15. The fluidic device (200) according to claim 14,

wherein the thermal energy source is adapted for providing less thermal energy to components of the fluidic sample which are located closer to the center of the column tube (202) as compared to components of the fluidic sample which are located further away from the center of the column tube (202).

16. The fluidic device (200) according to claim 14 or any one of the above claims, wherein the thermal energy source comprises a heating wire (701 ) wound in at least one manner of the group consisting of being wound along an inner surface of the column tube (202), being wound along an outer surface of the column tube (202), and being accommodated in an interior of the column tube (202).

17. The fluidic device (200) according to claim 14 or any one of the above claims,

wherein the thermal energy source comprises a heating fluid stream generating element for generating a heated fluid stream to be brought in thermal contact with the column tube (202).

18. The fluidic device (200) according to claim 14 or any one of the above claims,

wherein the thermal energy source comprises an electromagnetic radiation generation unit (1001 ) for generating electromagnetic radiation (1002).

19. The fluidic device (200) according to claim 14 or any one of the above claims,

wherein the thermal energy source comprises an electromagnetic radiation generation unit (1001 ) for generating electromagnetic radiation (1002), wherein the electromagnetic radiation generation unit (1001 ) is adapted for generating electromagnetic radiation (1002) of at least one of the group consisting of ultraviolet radiation, optical light, infrared radiation, microwaves and high frequency radiation.

20. The fluidic device (200) according to claim 14 or any one of the above claims,

wherein the thermal energy source comprises an ultrasound generation unit for generating ultrasound radiation.

21. The fluidic device (200) according to claim 14 or any one of the above claims,

wherein the thermal energy source comprises a primary inductive coupling element (501 ) for providing an alternating electrical signal, and comprises a secondary inductive coupling element (503) located at or in the column tube

(202) and inductively coupled to the primary inductive coupling element (501 ).

22. The fluidic device (200) according to claim 14 or any one of the above claims, wherein the thermal energy source comprises a primary inductive coupling element (501 ) located outside of the column tube (202) for providing an alternating electrical signal, and comprises a secondary inductive coupling element (503) located at or in the column tube (202) and inductively coupled to the primary inductive coupling element (501 ), wherein the secondary inductive coupling element (503) comprises at least one of the group consisting of one or more metal rings located at or in the column tube (202), and a metallic coil located at or in the column tube (202).
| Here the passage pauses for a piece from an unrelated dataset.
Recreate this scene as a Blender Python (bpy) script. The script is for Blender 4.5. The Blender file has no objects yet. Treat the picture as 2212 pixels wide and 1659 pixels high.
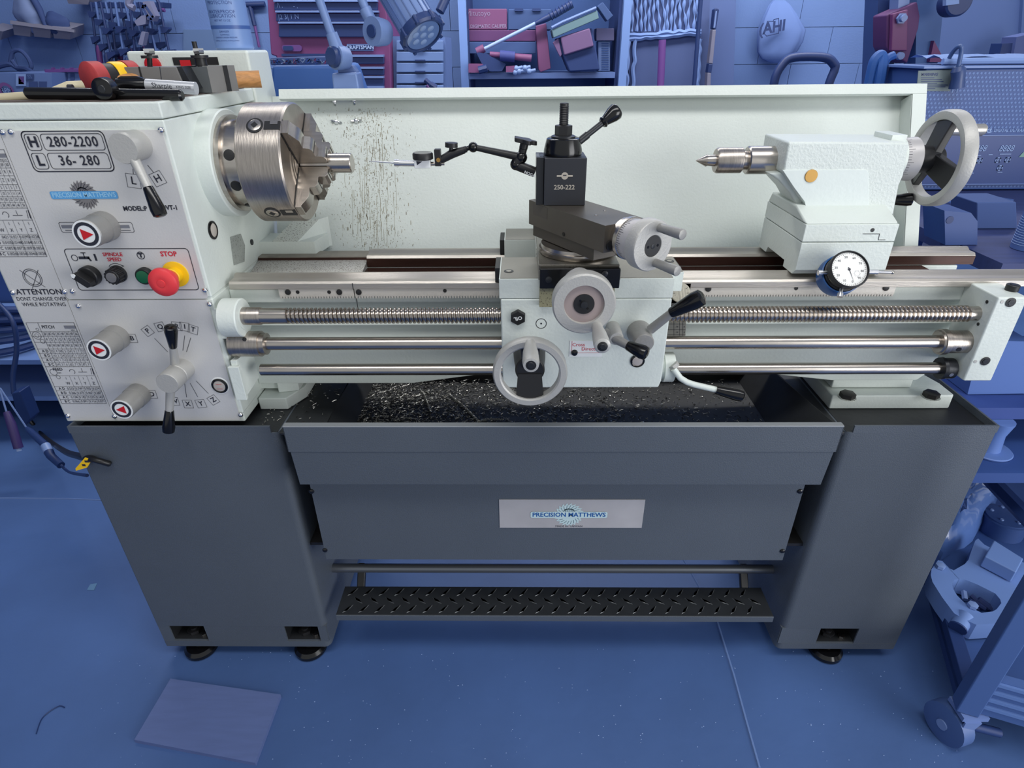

23. The fluidic device (200) according to claim 11 or any one of the above claims, comprising at least one of:

the column tube (202) has an essentially cylindrical bore, and the temperature compensation unit (216) is adapted for compensating the temperature profile in a radial direction of the essentially cylindrical bore;

the temperature compensation unit (216) comprises a temperature profile generating element for generating a longitudinal temperature profile along the first direction (215);

at least a part of the column tube (202) is filled with a fluid separating material (214);

at least a part of the column tube (202) is filled with a fluid separating material (214), the fluid separating material (214) comprises beads having a size in the range of essentially 1 μm to essentially 50 μm;

at least a part of the column tube (202) is filled with a fluid separating material (214), the fluid separating material (214) comprises beads having pores having a size in the range of essentially 0.02 μm to essentially 0.03 μm;

the column tube (202) comprises at least one material of the group consisting of steel, ceramics, quartz, and glass.

24. The fluidic device (200) according to claim 11 or any one of the above claims, comprising at least one of: the temperature compensation unit (600) comprises a thermal energy sink (601 , 602) for absorbing thermal energy from components of the fluidic sample in dependence of a distance of a component from a center of the column tube (202);

the temperature compensation unit (600) comprises a thermal energy sink (601 ,

602) for absorbing thermal energy from components of the fluidic sample in dependence of a distance of a component from a center of the column tube (202), wherein the thermal energy sink is adapted for absorbing more thermal energy from components of the fluidic sample which are located closer to the center of the column tube (202) as compared to components of the fluidic sample which are located further away from the center of the column tube (202);

25. A method of treating a fluidic sample, the method comprising

forcing the fluidic sample to flow along a first direction (215),

at least partially compensating a temperature profile of the fluidic sample along a second direction (217) which differs from the first direction (215).